North Korea fires multiple-rocket launcher, South Korea says

North Korea fires multiple-rocket launcher, South Korea says


People watch a television screen at a railway station in Seoul showing a news broadcast with file footage of North Korean leader Kim Jong Un, on January 20, 2022. North Korea fired what could be a ballistic missile, Japan’s coast guard said on Feb. 27, 2022.

Jung Yeon-je | AFP | Getty Images

North Korea appeared to have fired a short-range multiple rocket launcher on Sunday, South Korea’s military said, amid heightened military tensions on the peninsula after a spate of larger missile launches by the nuclear-armed North.

While they garner much less attention than the massive intercontinental ballistic missiles (ICBMs), North Korea has displayed several new types of multiple launch rocket systems in recent years, adding to an already large arsenal of artillery and rockets ideal for potentially striking targets in the South.

“This morning there was firing in North Korea which is assumed to be multiple rocket launcher shots, and our military was monitoring the related situation and maintaining a readiness posture,” South Korea’s Joint Chiefs of Staff said in a statement, without elaborating.

North Korea’s military fired four shots around 7:20 a.m. (2220 GMT on Saturday) for about an hour toward its west coast from an unidentified location in South Pyongan Province, Yonhap news agency reported.

South Korea’s National Security Council held an emergency vice-ministerial meeting over the launches.

Last year South Korea approved plans to pursue a $2.6-billion artillery interception system, similar to Israel’s “Iron Dome,” designed to protect against North Korea’s arsenal of long-range guns and rockets.

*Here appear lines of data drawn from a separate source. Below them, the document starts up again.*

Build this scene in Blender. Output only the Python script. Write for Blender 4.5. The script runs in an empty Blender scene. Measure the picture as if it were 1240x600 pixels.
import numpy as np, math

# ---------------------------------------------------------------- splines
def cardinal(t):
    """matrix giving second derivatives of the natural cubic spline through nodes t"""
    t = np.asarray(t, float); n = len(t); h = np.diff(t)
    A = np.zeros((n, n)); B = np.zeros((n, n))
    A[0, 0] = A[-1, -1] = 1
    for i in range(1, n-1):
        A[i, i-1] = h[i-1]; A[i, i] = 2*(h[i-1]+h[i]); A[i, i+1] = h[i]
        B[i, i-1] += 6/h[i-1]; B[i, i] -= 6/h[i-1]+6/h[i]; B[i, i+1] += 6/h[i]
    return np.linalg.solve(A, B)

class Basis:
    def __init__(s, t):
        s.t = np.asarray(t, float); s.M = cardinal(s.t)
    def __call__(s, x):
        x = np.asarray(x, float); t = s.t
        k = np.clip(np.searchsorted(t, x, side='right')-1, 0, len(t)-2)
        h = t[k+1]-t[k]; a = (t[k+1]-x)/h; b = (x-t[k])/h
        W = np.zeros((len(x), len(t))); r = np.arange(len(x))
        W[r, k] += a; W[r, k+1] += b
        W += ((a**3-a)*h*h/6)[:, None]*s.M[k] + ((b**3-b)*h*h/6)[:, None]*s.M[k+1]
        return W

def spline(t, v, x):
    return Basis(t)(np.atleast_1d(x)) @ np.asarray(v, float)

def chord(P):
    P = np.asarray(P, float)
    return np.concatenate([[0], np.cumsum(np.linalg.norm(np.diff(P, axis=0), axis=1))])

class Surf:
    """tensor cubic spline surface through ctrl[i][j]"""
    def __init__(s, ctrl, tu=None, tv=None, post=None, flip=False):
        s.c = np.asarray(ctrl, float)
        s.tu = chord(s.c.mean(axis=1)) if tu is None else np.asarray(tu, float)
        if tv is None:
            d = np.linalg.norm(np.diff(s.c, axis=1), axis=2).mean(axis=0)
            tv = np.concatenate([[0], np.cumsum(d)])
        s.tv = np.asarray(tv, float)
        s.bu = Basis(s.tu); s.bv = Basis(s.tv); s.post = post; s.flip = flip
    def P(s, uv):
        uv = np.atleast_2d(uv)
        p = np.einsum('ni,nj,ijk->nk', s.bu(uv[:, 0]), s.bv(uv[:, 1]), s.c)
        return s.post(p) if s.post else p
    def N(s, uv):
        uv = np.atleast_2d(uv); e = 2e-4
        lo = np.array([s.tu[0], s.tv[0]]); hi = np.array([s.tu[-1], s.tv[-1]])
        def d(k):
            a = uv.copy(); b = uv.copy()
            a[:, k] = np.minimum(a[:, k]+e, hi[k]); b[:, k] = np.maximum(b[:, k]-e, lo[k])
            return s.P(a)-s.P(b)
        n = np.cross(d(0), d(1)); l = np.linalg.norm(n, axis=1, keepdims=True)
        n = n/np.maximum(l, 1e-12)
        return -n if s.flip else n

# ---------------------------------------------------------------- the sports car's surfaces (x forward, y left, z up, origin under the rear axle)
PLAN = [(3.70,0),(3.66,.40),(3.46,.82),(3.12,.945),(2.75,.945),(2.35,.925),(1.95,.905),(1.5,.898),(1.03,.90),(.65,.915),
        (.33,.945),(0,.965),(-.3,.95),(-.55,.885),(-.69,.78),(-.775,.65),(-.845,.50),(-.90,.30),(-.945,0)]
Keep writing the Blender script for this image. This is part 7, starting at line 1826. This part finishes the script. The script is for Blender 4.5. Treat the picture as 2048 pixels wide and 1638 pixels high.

About half of South Korea’s 52 million people live in the capital Seoul and the surrounding areas, within range of the neighbor’s long-range guns and multiple rocket launchers.

Pyongyang has conducted an unusually high pace of missile launches this year. South Korea and the United States warn that the North could resume test-firing its largest ICBMs for the first time since 2017 amid stalled denuclearization talks.

North Korea also appears to be preparing to launch a spy satellite, and new construction has been spotted at its shuttered nuclear test site.